I figured that Devan Cowsen, a candidate in name only, would be lucky to get 10 percent of the vote in the Democratic primary in County Board District 9. I anticipated establishing "the Cowsen line," a figure below which no future candidate who was trying could sink.

But Cowsen somehow got nearly 24 percent of the vote without campaigning, putting up yard signs or returning reporters' phone calls.

His opponent, Brendan McGinty, said he never met the man.

Cowsen managed to get a greater share of the vote than Alfred Ivy, who totaled less than 19 percent in his Democratic primary challenge of State's Attorney Julia Rietz. But at least Ivy showed up for debates, interviews and candidate forums.

And finally, Andy Martin

Illinois Republicans came dangerously close to making perennial contender Andy Martin (also known as Anthony Martin-Trigona) their candidate for the U.S. Senate.

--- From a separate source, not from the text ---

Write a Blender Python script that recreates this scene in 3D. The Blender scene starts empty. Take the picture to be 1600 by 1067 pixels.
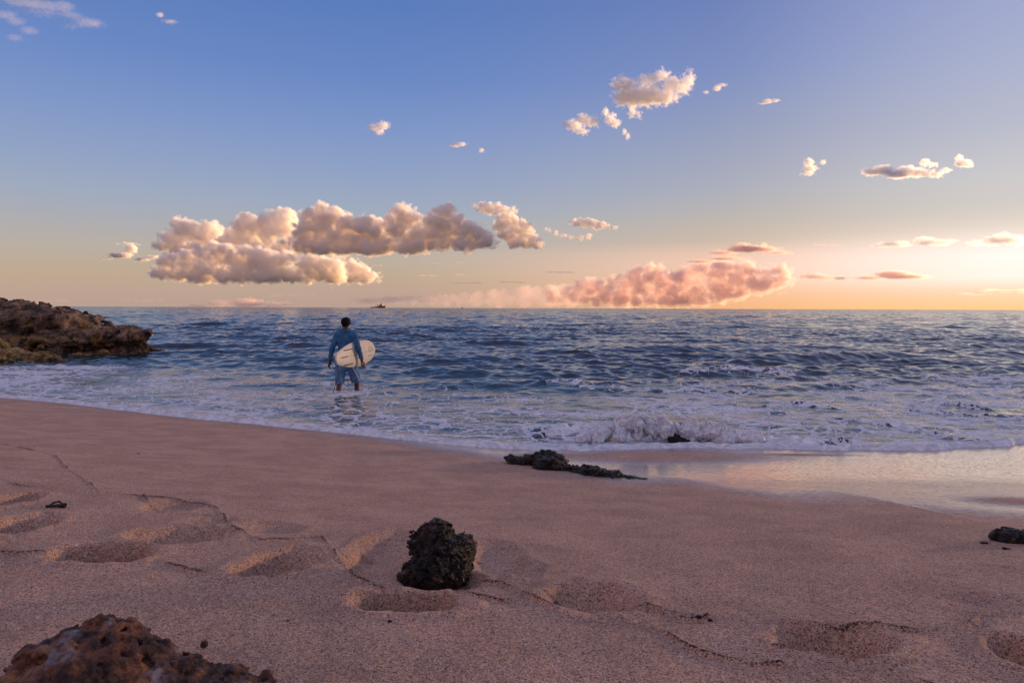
import bpy, math, random
import numpy as np
import openvdb as vdb

# ------------------------------------------------------------------ camera, sky, sun, exposure
sc = bpy.context.scene
R = math.radians
W0, H0, F = 1600.0, 1067.0, 1067.0          # photograph size and focal length in its pixels
CAMZ = 1.6
PITCH = math.atan((533.5 - 481.3) / F)       # looking slightly down
ROLL = R(0.22)
cam_d = bpy.data.cameras.new('camera')
cam = bpy.data.objects.new('camera', cam_d)
sc.collection.objects.link(cam)
sc.camera = cam
cam_d.sensor_width = 36.0
cam_d.lens = 24.0
cam_d.clip_start = 0.05
cam_d.clip_end = 120000.0
from mathutils import Matrix, Vector, Euler
CM = (Matrix.Rotation(R(90) - PITCH, 3, 'X') @ Matrix.Rotation(ROLL, 3, 'Z'))
cam.location = (0, 0, CAMZ)
cam.rotation_euler = CM.to_euler()
CMN = np.array(CM)

SUN_AZ, SUN_EL = 66.0, 3.4
GLOW_AZ = 43.0                              # middle of the bright veil in front of the sun                   # to the right of the view direction, degrees
SUN_STRENGTH = 5.0
sun_d = bpy.data.lights.new('sun', 'SUN')
sun_d.energy = SUN_STRENGTH
sun_d.angle = R(2.0)
sun_d.color = (1.0, 0.60, 0.31)
sun = bpy.data.objects.new('sun', sun_d)
sc.collection.objects.link(sun)
sdir = Vector((math.sin(R(SUN_AZ)) * math.cos(R(SUN_EL)), math.cos(R(SUN_AZ)) * math.cos(R(SUN_EL)), math.sin(R(SUN_EL))))
sun.rotation_euler = sdir.to_track_quat('Z', 'Y').to_euler()

sc.view_settings.view_transform = 'Standard'
sc.view_settings.look = 'None'
EXPOSURE = 1.2
sc.view_settings.exposure = EXPOSURE
sc.view_settings.gamma = 1.0
sc.render.engine = 'CYCLES'
sc.cycles.use_denoising = True
try:
    sc.cycles.denoiser = 'OPENIMAGEDENOISE'
    sc.cycles.denoising_input_passes = 'RGB_ALBEDO_NORMAL'
except Exception:
    pass
sc.cycles.max_bounces = 28
sc.cycles.diffuse_bounces = 2
sc.cycles.glossy_bounces = 3
sc.cycles.volume_bounces = 26
sc.cycles.transmission_bounces = 4
sc.cycles.sample_clamp_indirect = 4.0


def lin(r, g, b):
    f = lambda v: (v / 255 / 12.92) if v / 255 <= 0.04045 else ((v / 255 + 0.055) / 1.055) ** 2.4
    return (f(r), f(g), f(b), 1.0)


def build_world():
    w = bpy.data.worlds.new('World')
    sc.world = w
    w.use_nodes = True
    nt = w.node_tree
    N, L = nt.nodes, nt.links
    bg = N['Background']
    tc = N.new('ShaderNodeTexCoord')
    sep = N.new('ShaderNodeSeparateXYZ')
    L.new(tc.outputs['Generated'], sep.inputs[0])

    def m(op, a, b=None, c=None, clamp=False):
        n = N.new('ShaderNodeMath'); n.operation = op; n.use_clamp = clamp
        for i, v in enumerate((a, b, c)):
            if v is None: continue
            if isinstance(v, (int, float)): n.inputs[i].default_value = v
            else: L.new(v, n.inputs[i])
        return n.outputs[0]
    az = m('ARCTAN2', sep.outputs[0], sep.outputs[1])
    # wrapped distance in azimuth from the sun, 0..pi
    d = m('SUBTRACT', az, R(GLOW_AZ))
    cosd = m('COSINE', d)
    dist = m('ARCCOSINE', m('MULTIPLY', cosd, 0.99999))

    def ramp(stops):
        n = N.new('ShaderNodeValToRGB')
        n.color_ramp.interpolation = 'B_SPLINE' if False else 'EASE'
        n.color_ramp.interpolation = 'LINEAR'
        el = n.color_ramp.elements
        while len(el) > 1: el.remove(el[0])
        first = True
        for deg, col, k in stops:
            p = math.sin(R(deg)) * 0.5 + 0.5
            e = el[0] if first else el.new(p)
            if first: e.position = p; first = False
            c = lin(*col)
            e.color = (c[0] * k, c[1] * k, c[2] * k, 1)
        L.new(zz, n.inputs[0])
        return n.outputs[0]
    zz = m('MULTIPLY_ADD', sep.outputs[2], 0.5, 0.5)
    top = [(35, (104, 124, 178), 1.0), (60, (150, 150, 190), 1.0), (90, (170, 160, 185), 1.0)]
    left = ramp([(-20, (60, 60, 90), 1), (0, (186, 160, 146), 1), (1.0, (190, 163, 147), 1), (2.6, (191, 170, 146), 1), (4.2, (186, 175, 163), 1), (8, (160, 171, 190), 1),
                 (10.5, (146, 163, 196), 1), (14.2, (127, 151, 200), 1), (18, (107, 137, 196), 1), (23, (91, 125, 188), 1)] + top)
    mid = ramp([(-20, (60, 60, 90), 1), (0, (250, 186, 128), 1), (1.2, (253, 194, 150), 1), (3.0, (255, 208, 184), 1), (4.3, (246, 204, 180), 1), (5.4, (210, 188, 168), 1), (7.2, (192, 183, 174), 1), (9.5, (174, 175, 186), 1),
                (14, (152, 160, 188), 1), (18, (130, 146, 192), 1), (24, (110, 128, 184), 1)] + top)
    glow = ramp([(-20, (60, 60, 90), 1), (0, (255, 204, 140), 1.05), (1.2, (255, 220, 186), 1.0), (2.2, (255, 236, 222), 1.15), (3.8, (255, 241, 232), 1.15), (4.9, (254, 236, 224), 1.0), (6.0, (228, 214, 202), 1), (7.2, (212, 205, 200), 1),
                 (9, (206, 203, 204), 1), (12.5, (185, 188, 204), 1), (17, (170, 177, 207), 1), (21, (158, 167, 206), 1)] + [(35, (140, 150, 195), 1.0), (60, (160, 155, 190), 1.0), (90, (170, 160, 185), 1.0)])
    back = ramp([(-20, (60, 60, 90), 1), (0, (165, 140, 150), 1), (6, (205, 165, 165), 1), (20, (190, 165, 180), 1), (45, (175, 165, 190), 1), (90, (170, 160, 185), 1)])

    def mix(f, a, b):
        n = N.new('ShaderNodeMix'); n.data_type = 'RGBA'
        L.new(f, n.inputs[0]); L.new(a, n.inputs[6]); L.new(b, n.inputs[7])
        return n.outputs[2]

    def ss(v, a, b):
        n = N.new('ShaderNodeMapRange'); n.interpolation_type = 'SMOOTHSTEP'
        n.inputs[1].default_value = a; n.inputs[2].default_value = b
        L.new(v, n.inputs[0]); return n.outputs[0]
    c = mix(ss(dist, R(4), R(29)), glow, mid)
    c = mix(ss(dist, R(17), R(56)), c, left)
    c = mix(ss(dist, R(85), R(150)), c, back)
    sky = N.new('ShaderNodeTexSky')
    sky.sky_type = 'NISHITA'; sky.sun_disc = False
    sky.sun_elevation = R(SUN_EL); sky.sun_rotation = R(SUN_AZ)
    sky.dust_density = 1.0; sky.ozone_density = 2.0
    ad = N.new('ShaderNodeMix'); ad.data_type = 'RGBA'; ad.blend_type = 'ADD'
    ad.inputs[0].default_value = 0.0015
    L.new(c, ad.inputs[6]); L.new(sky.outputs[0], ad.inputs[7])
    L.new(ad.outputs[2], bg.inputs[0])
    bg.inputs[1].default_value = 2.0 ** -EXPOSURE   # the ramp colours are as the camera records them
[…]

Martin lost Champaign County (where he is remembered for run-ins four decades ago with judges, prosecutors, county clerks and others) with just 26 percent of the vote.

But he won 35 of Illinois' 102 counties, getting as much as 60 percent of the vote in one county, Gallatin. Martin, who now lives in Chicago, also won Coles, DeWitt and Edgar counties in central Illinois. He finished second statewide to Dr. Steve Sauerberg, who now gets to run against incumbent Sen. Dick Durbin in the fall.